Two detailed reports released by NSFOCUS—a global cybersecurity company headquartered in China, with extensive threat monitoring networks and threat intelligence capabilities—confirm that a parallel war was waged in cyberspace alongside the military build-up. The data reveals that India and Pakistan came under sustained cyber assault through distributed denial of service (DDoS) attacks, though the scale, precision, and impact of these operations varied.
Between 22 April and 10 May, India witnessed a surge of over 500% in DDoS attacks, escalating further as military exchanges intensified. Pakistan, by contrast, experienced a steeper rise of over 700%, according to NSFOCUS's analysis. However, while Pakistan experienced a sharper percentage rise in attacks, India faced more sustained and strategically coordinated assaults on its highest government institutions—yet managed to maintain operational continuity and recover swiftly.
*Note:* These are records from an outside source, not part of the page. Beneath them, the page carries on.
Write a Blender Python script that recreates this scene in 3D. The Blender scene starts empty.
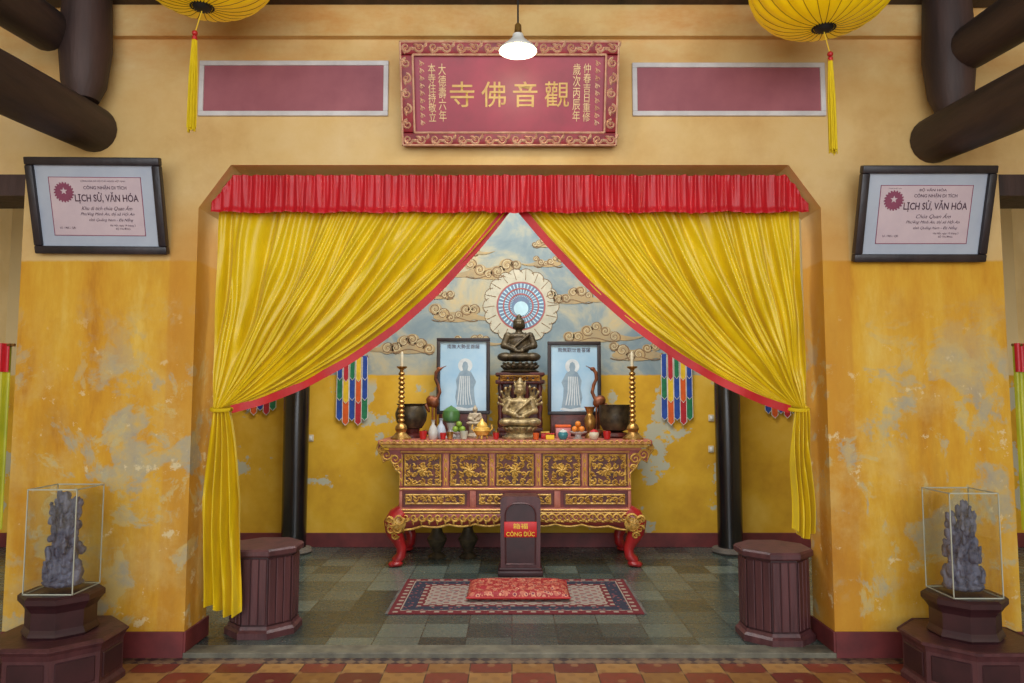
import bpy, bmesh, math, random
from mathutils import Vector, Matrix, Euler, noise
R = random.Random(7)
scene = bpy.context.scene
col = scene.collection
scene.view_settings.view_transform = 'Standard'
pi = math.pi; sin = math.sin; cos = math.cos
# ---------------------------------------------------------------- survey
CAM_Y = -4.71; CAM_Z = 1.56; F = 740.0; TH = math.radians(4.5)
def W(px, py, Y):
    """survey measurement -> metres on the vertical plane that stands at world Y"""
    u = px - 512; v = 341.5 - py; d = Y - CAM_Y
    fw = F * cos(TH) - v * sin(TH); up = F * sin(TH) + v * cos(TH)
    return Vector((u * d / fw, Y, CAM_Z + d * up / fw))
def X(px, Y, py=437): return W(px, py, Y).x
# ---------------------------------------------------------------- materials
def L(c):
    return tuple(((x/255)/12.92 if x/255 <= 0.04045 else ((x/255+0.055)/1.055)**2.4) for x in c[:3]) + (1,)
class N:
    def __init__(s, name):
        s.m = bpy.data.materials.new(name); s.m.use_nodes = True
        s.t = s.m.node_tree; s.b = s.t.nodes['Principled BSDF']
        s.co = s.t.nodes.new('ShaderNodeTexCoord').outputs['Object']
    def link(s, a, b): s.t.links.new(a, b)
    def put(s, inp, v):
        if hasattr(v, 'is_output') or isinstance(v, bpy.types.NodeSocket): s.link(v, inp)
        else: inp.default_value = v
    def math(s, op, a, b=0.0, clamp=False):
        n = s.t.nodes.new('ShaderNodeMath'); n.operation = op; n.use_clamp = clamp
        s.put(n.inputs[0], a); s.put(n.inputs[1], b); return n.outputs[0]
    def mix(s, f, a, b, bt='MIX'):
        n = s.t.nodes.new('ShaderNodeMix'); n.data_type = 'RGBA'; n.blend_type = bt
        s.put(n.inputs[0], f); s.put(n.inputs[6], a); s.put(n.inputs[7], b); return n.outputs[2]
    def map(s, scale=(1,1,1), loc=(0,0,0), rot=(0,0,0)):
        n = s.t.nodes.new('ShaderNodeMapping'); s.link(s.co, n.inputs[0])
        n.inputs['Scale'].default_value = scale; n.inputs['Location'].default_value = loc
        n.inputs['Rotation'].default_value = rot; return n.outputs[0]
    def noise(s, scale, detail=4, rough=.55, vec=None, dist=0):
        n = s.t.nodes.new('ShaderNodeTexNoise'); s.link(vec or s.co, n.inputs['Vector'])
        n.inputs['Scale'].default_value = scale; n.inputs['Detail'].default_value = detail
        n.inputs['Roughness'].default_value = rough; n.inputs['Distortion'].default_value = dist
        return n.outputs[0]
    def voro(s, scale, vec=None, feat='F1', out=0):
        n = s.t.nodes.new('ShaderNodeTexVoronoi'); n.feature = feat
        s.link(vec or s.co, n.inputs['Vector']); n.inputs['Scale'].default_value = scale
        return n.outputs[out]
    def ramp(s, f, stops, const=False):
        n = s.t.nodes.new('ShaderNodeValToRGB'); s.link(f, n.inputs[0])
        if const: n.color_ramp.interpolation = 'CONSTANT'
        e = n.color_ramp.elements
        while len(e) < len(stops): e.new(.5)
        for i, (p, c) in enumerate(stops):
            e[i].position = p; e[i].color = c if len(c) == 4 else (c[0],)*3+(1,)
        return n.outputs[0]
    def step(s, f, lo, hi):
        n = s.t.nodes.new('ShaderNodeMapRange'); n.clamp = True
        s.link(f, n.inputs[0]); n.inputs[1].default_value = lo; n.inputs[2].default_value = hi
        return n.outputs[0]
    def inv(s, f): return s.math('SUBTRACT', 1.0, f)
    def xyz(s):
        n = s.t.nodes.new('ShaderNodeSeparateXYZ'); s.link(s.co, n.inputs[0]); return n.outputs
    def bump(s, h, strength, dist=.01):
        n = s.t.nodes.new('ShaderNodeBump'); s.link(h, n.inputs['Height'])
        n.inputs['Strength'].default_value = strength; n.inputs['Distance'].default_value = dist
        s.link(n.outputs[0], s.b.inputs['Normal'])
    def brick(s, c1, c2, mortar, w, h, ms=.004, offset=0.0, vec=None):
        n = s.t.nodes.new('ShaderNodeTexBrick'); s.link(vec or s.co, n.inputs['Vector'])
        n.offset = offset; n.inputs['Color1'].default_value = c1; n.inputs['Color2'].default_value = c2
        n.inputs['Mortar'].default_value = mortar; n.inputs['Scale'].default_value = 1
        n.inputs['Mortar Size'].default_value = ms; n.inputs['Brick Width'].default_value = w
        n.inputs['Row Height'].default_value = h; n.inputs['Mortar Smooth'].default_value = .1
        return n.outputs[0]
    def color(s, v): s.put(s.b.inputs['Base Color'], v)
    def p(s, **k):
        for a, v in k.items(): s.put(s.b.inputs[a.replace('_', ' ')], v)
        return s
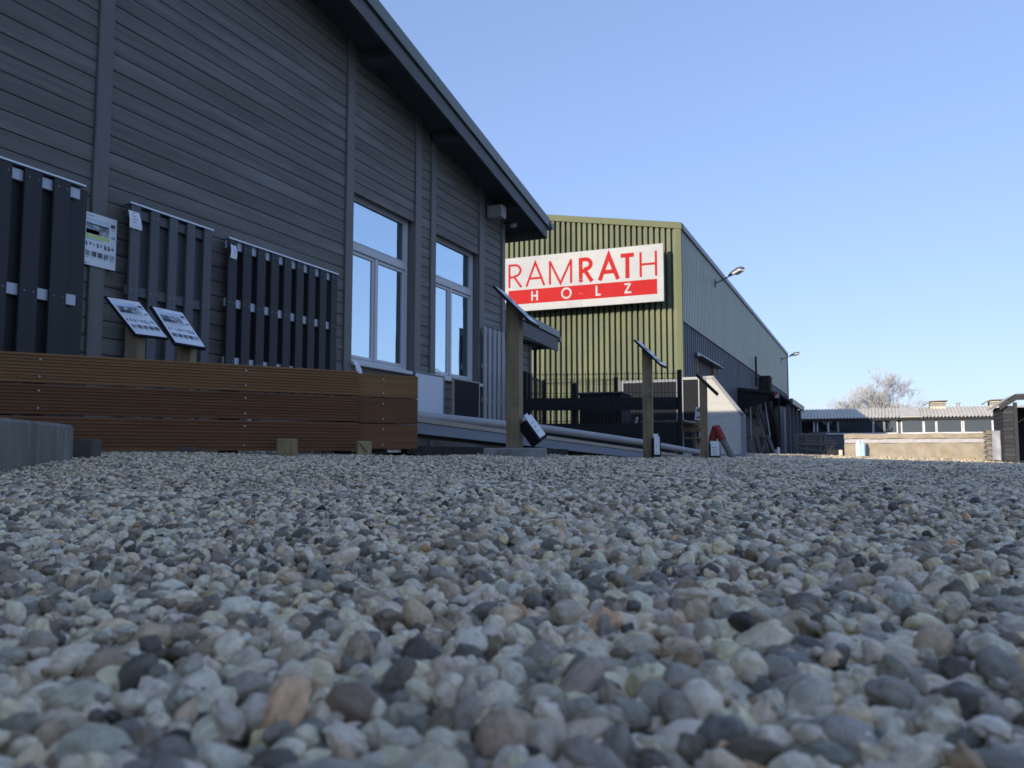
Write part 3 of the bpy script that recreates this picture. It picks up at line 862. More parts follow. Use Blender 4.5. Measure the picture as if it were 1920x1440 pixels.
# crack on the second block
MB().bar((-.03, -.0445, .078), (.012, -.0445, .028), .007, .003).build('crack', M_dark, bpy.data.objects['wood_block.001'], world=False)

# ---------------------------------------------------------------- display stands
def stand(lab, base, h_post, sec, TL, W, S, face, prz=0, zb=None):
    """post plus tilted board given by its top left corner, its width and its slope vector"""
    x, y = base
    z0 = gz(x, y) - .02 if zb is None else zb
    t = thing('display_stand', lab, 'display stand', (x, y, z0), 0, 'display stands along the gravel edge')
    TL, W, S = Vector(TL) - Vector((x, y, z0)), Vector(W), Vector(S)
    n = W.cross(S).normalized()
    if n.z < 0: n = -n
    # post with a slanted top that carries the board
    cs = [Matrix.Rotation(prz, 3, 'Z') @ Vector((a * sec / 2, b * sec / 2, 0)) for a, b in ((-1, -1), (1, -1), (1, 1), (-1, 1))]
    def top(c): return TL.z - .018 - (n.x * (c.x - TL.x) + n.y * (c.y - TL.y)) / n.z
    v = [(c.x, c.y, 0) for c in cs] + [(c.x, c.y, max(h_post, top(c))) if h_post > 0 else (c.x, c.y, top(c)) for c in cs]
    MB().add(v, [(3, 2, 1, 0), (4, 5, 6, 7), (0, 1, 5, 4), (1, 2, 6, 5), (2, 3, 7, 6), (3, 0, 4, 7)]).build('post', M_post, t, world=False)
    def P(u, v_, d): return tuple(TL + W * u + S * v_ + n * d)
    bd = MB(); e = .035
    vv = [P(u, w, d) for d in (-.016, 0) for (u, w) in ((-e, -e), (1 + e, -e), (1 + e, 1 + e), (-e, 1 + e))]
    bd.add(vv, [(0, 1, 2, 3), (7, 6, 5, 4), (0, 4, 5, 1), (1, 5, 6, 2), (2, 6, 7, 3), (3, 7, 4, 0)])
    bd.build('board', M_black, t, world=False)
    printed(t, lambda u, w, d: P(u, w, d + .0005), face, .002)
    return t


def a4(c, ang, w=.21):
    h = Vector((cos(ang), sin(ang), 0)); W = Vector((-sin(ang), cos(ang), 0)) * w; S = h * .21 + Vector((0, 0, -.21))
    return Vector(c) - W / 2 - S / 2, W, S


stand('display stand with sloping leaflet board behind the planks, beside the poster', (-4.02, 3.655), -1, .08, (-4.099, 3.509, .990), (.041, .195, 0), (.149, .084, -.213), leaflet_print(11, False), .3)
stand('second sloping leaflet board behind the planks, in front of the slate-blue panel', (-3.43, 3.47), -1, .075, (-3.540, 3.324, .864), (-.004, .214, 0), (.210, -.037, -.209), leaflet_print(12, False), .3)
stand('tall weathered post with edge-on sloping board standing on a concrete slab', (-1.955, 4.60), -1, .082, *a4((-1.93, 4.58, .962), radians(7)), leaflet_print(13, False), .1, .105)
stand('weathered display post with sloping board by the ramp foot', (-1.70, 6.86), -1, .08, *a4((-1.663, 6.85, .912), radians(0)), leaflet_print(14, False), .15)
stand('farthest display post with dark board seen from below', (-1.64, 9.10), -1, .078, *a4((-1.60, 9.15, .825), radians(12)), leaflet_print(15, False), .1)

slab = MB().cbox((-.185, -.11, 0), (.185, .11, .085), .008).build('concrete_slab', M_conc)
slab.location = (-1.935, 4.56, .022); slab.rotation_euler = (0, 0, radians(23))
tag(slab, 'grey concrete slab under the tall display post', 'concrete slab')

def leaflet_box(lab, loc, rz, s, tilt):
    t = thing('leaflet_box', lab, 'leaflet box', loc, rz, 'leaflet boxes at the display posts')
    w, d, h = s
    b = MB()
    R_ = Matrix.Rotation(tilt, 3, 'Y')
    for (a0, a1) in (((0, 0, 0), (w, d, .006)), ((0, 0, .006), (.006, d, h)), ((w - .006, 0, .006), (w, d, h)), ((.006, 0, .006), (w - .006, .006, h)), ((.006, d - .006, .006), (w - .006, d, h))):
        b.box(a0, a1)
    b.moved(lambda p: R_ @ p).build('box', M_black, t, world=False)
    q = MB(); q.box((.012, .012, .02), (.024, d - .012, h + .035)); q.moved(lambda p: R_ @ p)
    s_ = q.build('leaflets', M_paper, t, world=False)
    q = MB(); q.box((w + .001, .01, .02), (w + .003, d - .01, h + .012)); q.moved(lambda p: R_ @ p)
    s_ = q.build('front_sheet', M_paper, t, world=False)
    q = MB()
    for k in range(4):
        q.box((w + .0032, .025, h * (.2 + .18 * k)), (w + .0038, d - .03 - .01 * (k % 2), h * (.2 + .18 * k) + .008))
    q.moved(lambda p: R_ @ p).build('print', M_pgrey, s_, world=False)
    return t


# tilted box on the first slab
rv, qv, zv = Vector((.919, .394, 0)), Vector((.394, -.919, 0)), Vector((0, 0, 1))
av_ = rv * .587 - zv * .81; bv_ = rv * .81 + zv * .587
u1 = -bv_ * .707 - qv * .707; u2 = bv_ * .707 - qv * .707
E0 = Vector((-1.868, 4.557, .268))
t = thing('leaflet_box', 'black leaflet box tipped over beside the tall post, white leaflets showing', 'leaflet box', (-1.80, 4.58, .11), 0, 'leaflet boxes at the display posts')
def tip(b): return b.moved(lambda p: E0 + av_ * p.x + u1 * p.y + u2 * p.z)
b = MB(); w, d, h = .155, .082, .075
for a0, a1 in (((0, 0, 0), (.005, d, h)), ((w - .005, 0, 0), (w, d, h)), ((.005, 0, 0), (w - .005, .005, h)), ((.005, d - .005, 0), (w - .005, d, h)), ((.005, .005, 0), (w - .005, d - .005, .005))):
    b.box(a0, a1)
tip(b).build('box', M_black, t)
q = MB(); q.box((-.012, -.004, .012), (.135, -.001, h - .004)); sh_ = tip(q).build('front_sheet', M_paper, t)
q = MB()
for k in range(3): q.box((.03 + .03 * k, -.0055, .025), (.036 + .03 * k, -.0045, .05 - .006 * k))
tip(q).build('print', M_pgrey, sh_)
q = MB(); q.box((-.03, .012, .03), (.10, .016, h - .01)); q.box((-.022, .024, .02), (.10, .034, h - .008)); tip(q).build('leaflets', M_paper, t)
leaflet_box('black leaflet box with printed front sheet at the middle display post', (-1.66, 6.80, .045), radians(-60), (.05, .065, .155), 0)
leaflet_box('black leaflet box at the foot of the farthest display post', (-1.575, 9.0, .03), radians(-70), (.06, .11, .14), 0)

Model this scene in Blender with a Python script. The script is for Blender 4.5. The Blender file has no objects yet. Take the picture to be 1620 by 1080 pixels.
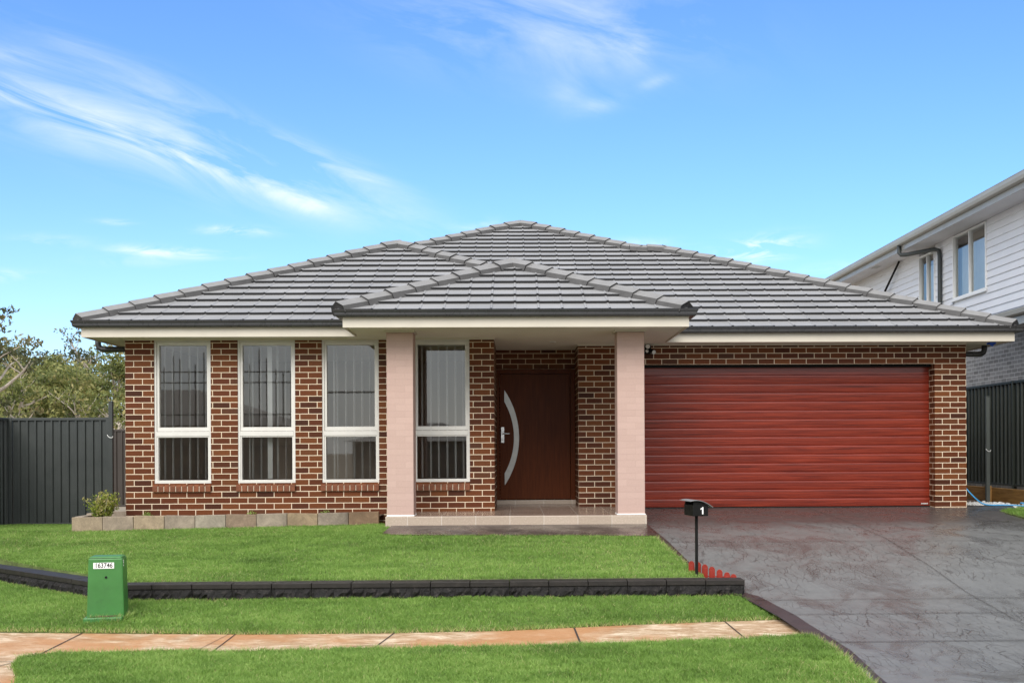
import bpy, math, random
import numpy as np
from mathutils import Vector, Matrix
from mathutils.geometry import delaunay_2d_cdt
random.seed(7); rng = np.random.default_rng(7)
C = bpy.context.scene.collection
R = math.radians

# ---------------------------------------------------------------- object helpers
class MB:
    """collects polygons in world metres and links them as ONE mesh object"""
    def __init__(s): s.v=[]; s.f=[]; s.uv=[]; s.mi=[]
    def face(s, pts, uv=None, uo=(0,0), mi=0):
        i=len(s.v); s.v.extend([tuple(p) for p in pts]); s.f.append(tuple(range(i,i+len(pts)))); s.mi.append(mi)
        if uv is None:
            a,b,c=Vector(pts[0]),Vector(pts[1]),Vector(pts[2]); n=(b-a).cross(c-b)
            if len(pts)>3 and n.length<1e-12: n=(c-b).cross(Vector(pts[3])-c)
            ax,ay,az=abs(n.x),abs(n.y),abs(n.z)
            if az>=ax and az>=ay: uv=[(p[0]-uo[0],p[1]) for p in pts]
            elif ay>=ax: uv=[(p[0]-uo[0],p[2]-uo[1]) for p in pts]
            else: uv=[(p[1]-15.5,p[2]-uo[1]) for p in pts]
        s.uv.append(uv)
    def box(s,x0,x1,y0,y1,z0,z1,uo=(0,0),mi=0,M=None):
        P=[(x,y,z) for z in (z0,z1) for y in (y0,y1) for x in (x0,x1)]
        if M is not None: P=[tuple(M@Vector(p)) for p in P]
        for q in ((0,2,3,1),(4,5,7,6),(0,1,5,4),(2,6,7,3),(0,4,6,2),(1,3,7,5)):
            s.face([P[k] for k in q],uo=uo,mi=mi)
    def hexa(s,P,mi=0):      # 8 points ordered like box
        for q in ((0,2,3,1),(4,5,7,6),(0,1,5,4),(2,6,7,3),(0,4,6,2),(1,3,7,5)): s.face([P[k] for k in q],mi=mi)
    def tube(s,path,r,n=10,cap=True,mi=0):
        path=[Vector(p) for p in path]; rings=[]
        if not hasattr(r,'__len__'): r=[r]*len(path)
        prev=None
        for i,p in enumerate(path):
            t=((path[min(i+1,len(path)-1)]-path[max(i-1,0)])).normalized()
            a=prev if prev is not None else (Vector((0,0,1)) if abs(t.z)<.9 else Vector((1,0,0)))
            e1=(a-t*a.dot(t))
            if e1.length<1e-6: e1=Vector((1,0,0)).cross(t)
            e1.normalize(); e2=t.cross(e1); prev=e1
            rings.append([p+(e1*math.cos(2*math.pi*k/n)+e2*math.sin(2*math.pi*k/n))*r[i] for k in range(n)])
        b=len(s.v)
        for rg in rings: s.v.extend([tuple(q) for q in rg])
        for i in range(len(rings)-1):
            for k in range(n):
                q=(b+i*n+k,b+i*n+(k+1)%n,b+(i+1)*n+(k+1)%n,b+(i+1)*n+k)
                s.f.append(q); s.mi.append(mi); s.uv.append([(s.v[j][0]+s.v[j][1],s.v[j][2]) for j in q])
        if cap:
            for q in (tuple(b+k for k in range(n))[::-1], tuple(b+(len(rings)-1)*n+k for k in range(n))):
                s.f.append(q); s.mi.append(mi); s.uv.append([(s.v[j][0],s.v[j][2]) for j in q])
    def prism(s,outline,fn,d0,d1,mi=0):   # outline 2D -> fn(u,v,d)
        A=[fn(u,v,d0) for u,v in outline]; B=[fn(u,v,d1) for u,v in outline]
        s.face(A[::-1],mi=mi); s.face(B,mi=mi); n=len(A)
        for i in range(n): s.face([A[i],A[(i+1)%n],B[(i+1)%n],B[i]],mi=mi)
    def sweep(s,path,prof,close=False,mi=0):  # plan path (x,y), profile (outward,z); outward = right hand side; mitred
        n=len(path); nor=[]
        for i in range(n-1):
            d=Vector((path[i+1][0]-path[i][0],path[i+1][1]-path[i][1])).normalized(); nor.append(Vector((d.y,-d.x)))
        rows=[]
        for i in range(n):
            if i==0: m=nor[0]; k=1
            elif i==n-1: m=nor[-1]; k=1
            else:
                m=(nor[i-1]+nor[i]).normalized(); k=1/max(.2,m.dot(nor[i]))
            rows.append([(path[i][0]+m.x*o*k,path[i][1]+m.y*o*k,z) for o,z in prof])
        np_=len(prof)
        for i in range(n-1):
            for j in range(np_ if close else np_-1):
                j2=(j+1)%np_
                s.face([rows[i][j],rows[i+1][j],rows[i+1][j2],rows[i][j2]],mi=mi)
        if close:
            s.face(rows[0],mi=mi); s.face(rows[-1][::-1],mi=mi)
    def build(s,name,mats,parent=None,origin=None,smooth=False,bevel=0,matrix=None,weld=False):
        if not isinstance(mats,(list,tuple)): mats=[mats]
        o3=Vector(parent['_w']) if parent is not None else Vector(origin or (0,0,0))
        me=bpy.data.meshes.new(name)
        V=[(p[0]-o3.x,p[1]-o3.y,p[2]-o3.z) for p in s.v]
        me.from_pydata(V,[],s.f); ul=me.uv_layers.new(name='UVMap')
        flat=[c for uv in s.uv for p in uv for c in p]; ul.data.foreach_set('uv',flat)
        for m in mats: me.materials.append(m)
        me.polygons.foreach_set('material_index',s.mi)
        if smooth: me.polygons.foreach_set('use_smooth',[True]*len(me.polygons))
        if weld or smooth or bevel:
            import bmesh
            b=bmesh.new(); b.from_mesh(me); bmesh.ops.remove_doubles(b,verts=b.verts,dist=1e-5); b.to_mesh(me); b.free()
        me.update()
        ob=bpy.data.objects.new(name,me); C.objects.link(ob)
        if parent is not None: ob.parent=parent; ob['_w']=tuple(o3)
        else: ob.location=o3; ob['_w']=tuple(o3)
        if bevel:
            md=ob.modifiers.new('bevel','BEVEL'); md.width=bevel; md.segments=2; md.limit_method='ANGLE'; md.angle_limit=R(40)
        return ob
def tag(o,label=None,cat=None,group=None,kind=None):
    if label: o['label']=label
    if cat: o['category']=cat
    if group: o['group']=group
    if kind: o['kind']=kind
    return o
def thing(name,loc,label,cat,group=None):
    o=bpy.data.objects.new(name,None); C.objects.link(o); o.location=loc; o['_w']=tuple(loc); o.empty_display_size=.2
    return tag(o,label,cat,group)
def Rz(a,c): return Matrix.Translation(Vector(c))@Matrix.Rotation(a,4,'Z')@Matrix.Translation(-Vector(c))
def interp(prof,Y):
    if Y<=prof[0][0]: return prof[0][1]
    for (a,b),(c,d) in zip(prof,prof[1:]):
        if Y<=c: return b+(d-b)*(Y-a)/(c-a)
    return prof[-1][1]
def text_faces(mb,txt,size,fn,depth=.002,mi=0,bold=.0):
    cu=bpy.data.curves.new('txt','FONT'); cu.body=txt; cu.size=size; cu.align_x='CENTER'; cu.align_y='CENTER'; cu.extrude=depth; cu.offset=bold
    o=bpy.data.objects.new('txt',cu); C.objects.link(o); bpy.context.view_layer.update()
    me=bpy.data.meshes.new_from_object(o.evaluated_get(bpy.context.evaluated_depsgraph_get()))
    for p in me.polygons: mb.face([fn(*me.vertices[i].co) for i in p.vertices],mi=mi)
    bpy.data.objects.remove(o); bpy.data.meshes.remove(me)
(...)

Key Indian government institutions were specifically targeted, including the official websites of the President's Office, the Ministry of Defence, the Prime Minister's Office, the Press Information Bureau, the Jammu and Kashmir state administration, and the National Informatics Centre's DNS service. All were subjected to prolonged and repeated attacks—some lasting nearly 20 hours. Monitoring showed the use of reflection amplification techniques intended to overload services that facilitate core state functions such as public communication, defence coordination, and administrative accessibility.